* **What you are asked to do**
Your task is to give the listing below back word for word, pictures excluded.

------------------------

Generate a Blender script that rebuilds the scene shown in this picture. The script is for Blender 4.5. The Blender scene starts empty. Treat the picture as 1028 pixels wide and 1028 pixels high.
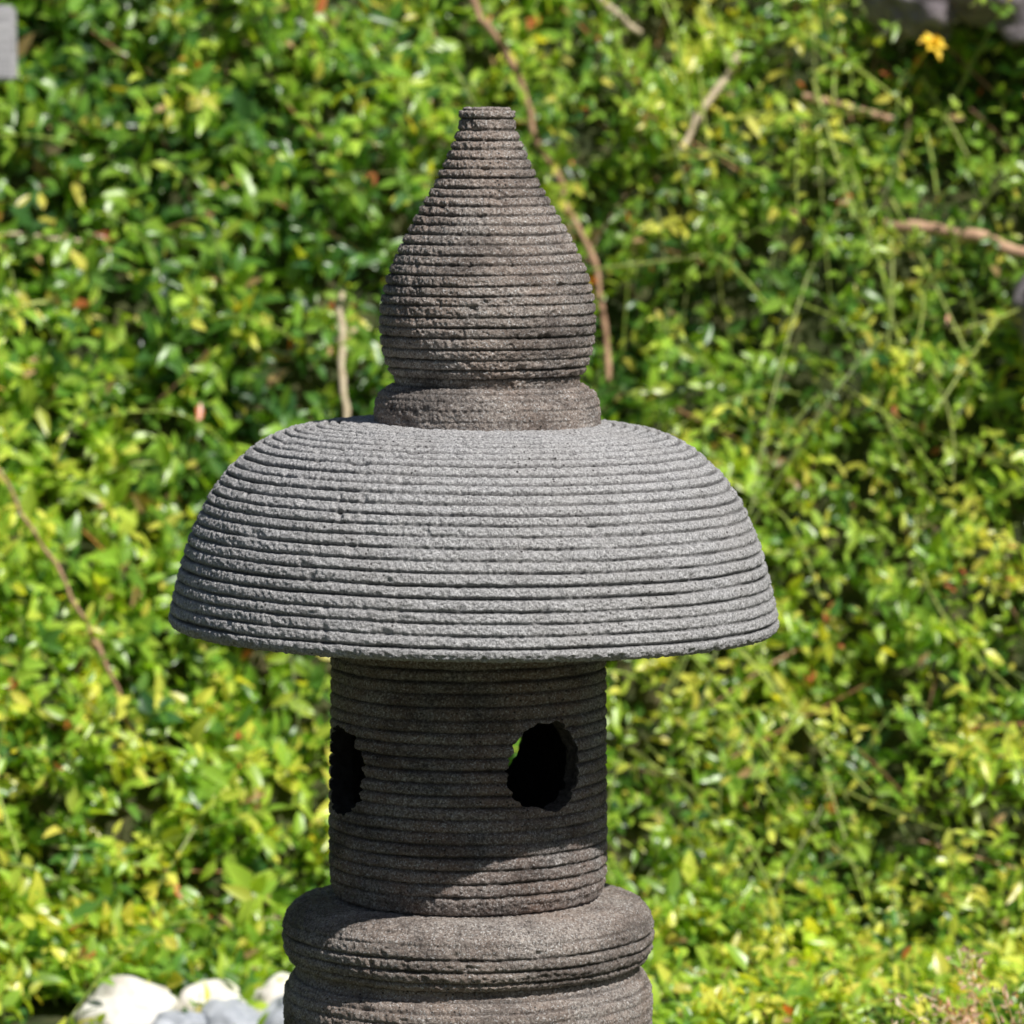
import bpy, bmesh, math, numpy as np
from mathutils import Vector
rng = np.random.default_rng(7)
scene = bpy.context.scene
col = scene.collection

# ---------------------------------------------------------------- noise
def _hash(i, j, k, seed):
    h = (i.astype(np.int64)*374761393 + j.astype(np.int64)*668265263 + k.astype(np.int64)*2147483647 + seed*1274126177) & 0xffffffff
    h = ((h ^ (h >> 13))*1274126177) & 0xffffffff
    h = ((h ^ (h >> 15))*2246822519) & 0xffffffff
    h = h ^ (h >> 16)
    return (h & 0xffffff)/float(0xffffff)
def vnoise(P, seed=0):
    P = np.asarray(P, float)
    I = np.floor(P).astype(np.int64); F = P-I; F = F*F*(3-2*F)
    r = 0
    for a in (0, 1):
        wa = F[:, 0] if a else 1-F[:, 0]
        for b in (0, 1):
            wb = F[:, 1] if b else 1-F[:, 1]
            for c in (0, 1):
                wc = F[:, 2] if c else 1-F[:, 2]
                r = r + wa*wb*wc*_hash(I[:, 0]+a, I[:, 1]+b, I[:, 2]+c, seed)
    return r*2-1
def fbm(P, seed=0, octv=3):
    r = 0; amp = 1; tot = 0
    P = np.asarray(P, float)
    for o in range(octv):
        r = r + amp*vnoise(P*(2**o), seed+o*17); tot += amp; amp *= .5
    return r/tot

# ---------------------------------------------------------------- helpers
def make_mesh(name, V, loops, starts, mats, midx=None, smooth=True, color=None):
    me = bpy.data.meshes.new(name)
    V = np.asarray(V, np.float32)
    me.vertices.add(len(V)); me.vertices.foreach_set("co", V.ravel())
    me.loops.add(len(loops)); me.loops.foreach_set("vertex_index", np.asarray(loops, np.int32))
    me.polygons.add(len(starts)); me.polygons.foreach_set("loop_start", np.asarray(starts, np.int32))
    for m in mats: me.materials.append(m)
    if midx is not None: me.polygons.foreach_set("material_index", np.asarray(midx, np.int32))
    me.polygons.foreach_set("use_smooth", np.full(len(starts), smooth, bool))
    if color is not None:
        at = me.color_attributes.new("tint", 'FLOAT_COLOR', 'POINT')
        c = np.ones((len(V), 4), np.float32); c[:, :3] = color
        at.data.foreach_set("color", c.ravel())
    me.update(calc_edges=True); me.validate()
    return me
def add_obj(name, me, parent=None, loc=(0, 0, 0), rot=(0, 0, 0), **props):
    o = bpy.data.objects.new(name, me); col.objects.link(o)
    o.location = loc; o.rotation_euler = rot
    if parent: o.parent = parent
    for k, v in props.items(): o[k] = v
    return o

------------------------

* **Final result**
Generate a Blender script that rebuilds the scene shown in this picture. The script is for Blender 4.5. The Blender scene starts empty. Treat the picture as 1028 pixels wide and 1028 pixels high.
import bpy, bmesh, math, numpy as np
from mathutils import Vector
rng = np.random.default_rng(7)
scene = bpy.context.scene
col = scene.collection

# ---------------------------------------------------------------- noise
def _hash(i, j, k, seed):
    h = (i.astype(np.int64)*374761393 + j.astype(np.int64)*668265263 + k.astype(np.int64)*2147483647 + seed*1274126177) & 0xffffffff
    h = ((h ^ (h >> 13))*1274126177) & 0xffffffff
    h = ((h ^ (h >> 15))*2246822519) & 0xffffffff
    h = h ^ (h >> 16)
    return (h & 0xffffff)/float(0xffffff)
def vnoise(P, seed=0):
    P = np.asarray(P, float)
    I = np.floor(P).astype(np.int64); F = P-I; F = F*F*(3-2*F)
    r = 0
    for a in (0, 1):
        wa = F[:, 0] if a else 1-F[:, 0]
        for b in (0, 1):
            wb = F[:, 1] if b else 1-F[:, 1]
            for c in (0, 1):
                wc = F[:, 2] if c else 1-F[:, 2]
                r = r + wa*wb*wc*_hash(I[:, 0]+a, I[:, 1]+b, I[:, 2]+c, seed)
    return r*2-1
def fbm(P, seed=0, octv=3):
    r = 0; amp = 1; tot = 0
    P = np.asarray(P, float)
    for o in range(octv):
        r = r + amp*vnoise(P*(2**o), seed+o*17); tot += amp; amp *= .5
    return r/tot

# ---------------------------------------------------------------- helpers
def make_mesh(name, V, loops, starts, mats, midx=None, smooth=True, color=None):
    me = bpy.data.meshes.new(name)
    V = np.asarray(V, np.float32)
    me.vertices.add(len(V)); me.vertices.foreach_set("co", V.ravel())
    me.loops.add(len(loops)); me.loops.foreach_set("vertex_index", np.asarray(loops, np.int32))
    me.polygons.add(len(starts)); me.polygons.foreach_set("loop_start", np.asarray(starts, np.int32))
    for m in mats: me.materials.append(m)
    if midx is not None: me.polygons.foreach_set("material_index", np.asarray(midx, np.int32))
    me.polygons.foreach_set("use_smooth", np.full(len(starts), smooth, bool))
    if color is not None:
        at = me.color_attributes.new("tint", 'FLOAT_COLOR', 'POINT')
        c = np.ones((len(V), 4), np.float32); c[:, :3] = color
        at.data.foreach_set("color", c.ravel())
    me.update(calc_edges=True); me.validate()
    return me
def add_obj(name, me, parent=None, loc=(0, 0, 0), rot=(0, 0, 0), **props):
    o = bpy.data.objects.new(name, me); col.objects.link(o)
    o.location = loc; o.rotation_euler = rot
    if parent: o.parent = parent
    for k, v in props.items(): o[k] = v
    return o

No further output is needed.